Who or what inspired you to take up the trumpet and pursue a career in music?
It was mainly the incredible Dizzy Gillespie who taught me how fantastic the trumpet can be!
Who or what have been the most important influences on your musical life and career?
Definitely Dizzy, but also many other musicians – Queen, also Trevor Pinnock, and many violin virtuosos who helped me understand song-like communication through an instrument
What have been the greatest challenges of your career so far?
The lack of Classical repertoire for the solo trumpet… and finding adequate time to mindfully practice and the courage to perform in front of audiences and at the front of symphony orchestras.
Which performance/recordings are you most proud of?
I was so proud of creating GABRIEL at Shakespeare’s Globe in 2013. It was everything I adore about music: the greatest material one can imagine in the music of Purcell and Handel, the delightful opportunity to work for an extended period with the English Concert, also to work for the first tine with very fine actors and explore a different kind of attitude and camaraderie on stage than anything I’d experienced before. Happily we’re restarting it as a concert performance at Saffron Hall and the Barbican later this month.
Which particular works do you think you play best?
That’s not really for me to say! But I think over the years and over many many performances I finally know what I’m doing – or ideally would like to be doing with the two mainstays of the repertoire: Haydn’s and Hummel’s trumpet concertos. They are less of a display of short term technique and more of a vehicle of expression of who you are as a person through the instrument.
How do you make your repertoire choices from season to season?
It’s pretty organic – it’s a mixture of conversations that rapidly take off (or don’t, and go on a slow burn!) and long standing relationships with beloved orchestras and conductors. Inspiration taken from all over the place too which is where the next album starts.
Do you have a favourite concert venue to perform in and why?
I’m quite keen on all the main UK venues as I have such a long history with them, and they bring back fond memories each time I visit, but I do love magical settings such as the Hollywood Bowl and Hamburg’s Elbphilharmonie.

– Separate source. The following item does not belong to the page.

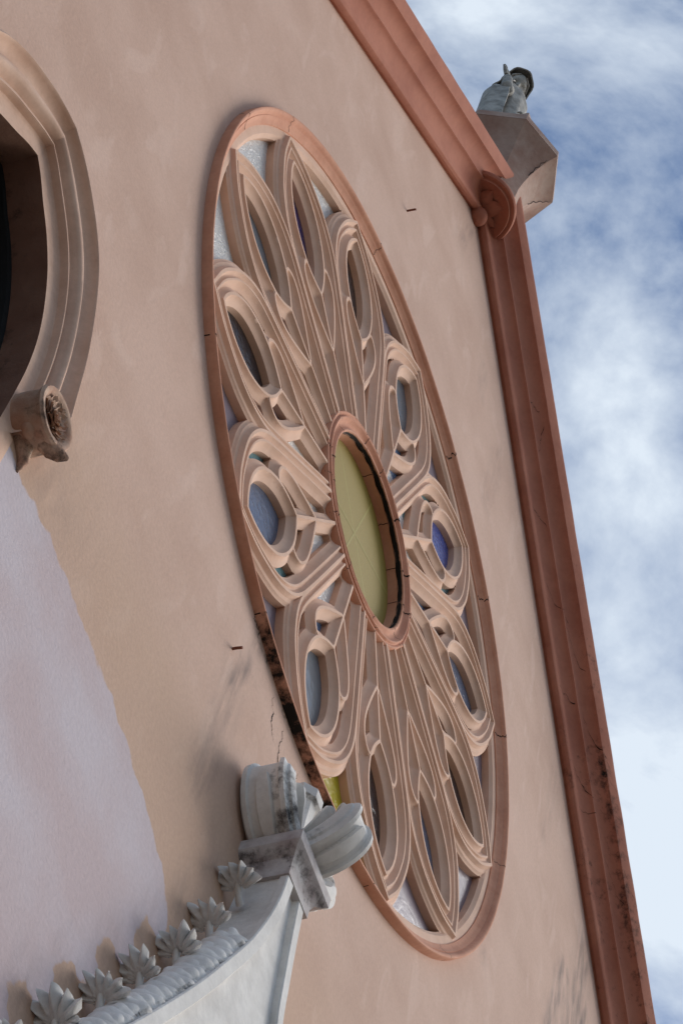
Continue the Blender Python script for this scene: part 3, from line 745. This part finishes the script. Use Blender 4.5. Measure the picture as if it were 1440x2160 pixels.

What is your most memorable concert experience?
The last night of the Proms will always be a big personal highlight
As a musician, what is your definition of success?
Being totally inside the music and living each moment in the present, with nothing hampering what you want to say – technique, distractions, doubts, random sticky valves etc. !
What do you consider to be the most important ideas and concepts to impart to aspiring musicians?
Keep listening to live music and going to concerts to remind you why this is such a brilliant, powerful, relevant, important, beautiful thing in a human’s life and why you should keep on searching for those memorable, spine tingling occurrences.
Alison Balsom performs in Gabriel at London’s Barbican Hall on 21 October as part of her Artist-in-Residence series. Further information
Her new album Royal Fireworks is released worldwide on 8 November on Warner Classics
Alison Balsom has performed with some of the greatest conductors and orchestras of our time including Pierre Boulez, Lorin Maazel, Sir Roger Norrington, l’Orchestre de Paris, San Francisco and Toronto Symphony Orchestras, Philadelphia Orchestra, New York and London Philharmonic orchestras, and has appeared as soloist at the Last Night of the BBC Proms. She regularly collaborates with some of the world’s leading chamber ensembles including the Academy of Ancient Music, Il Pomo d’Oro, The English Concert and most recently The Balsom Ensemble (a handpicked group of leading Baroque soloists). Alison is a recipient of numerous prestigious awards, including Gramophone Artist of the Year, the Nordoff Robbins O2 Silver Clef Award, three Echo Klassik Awards and three Classic BRIT awards (two of which as Female Artist of the Year).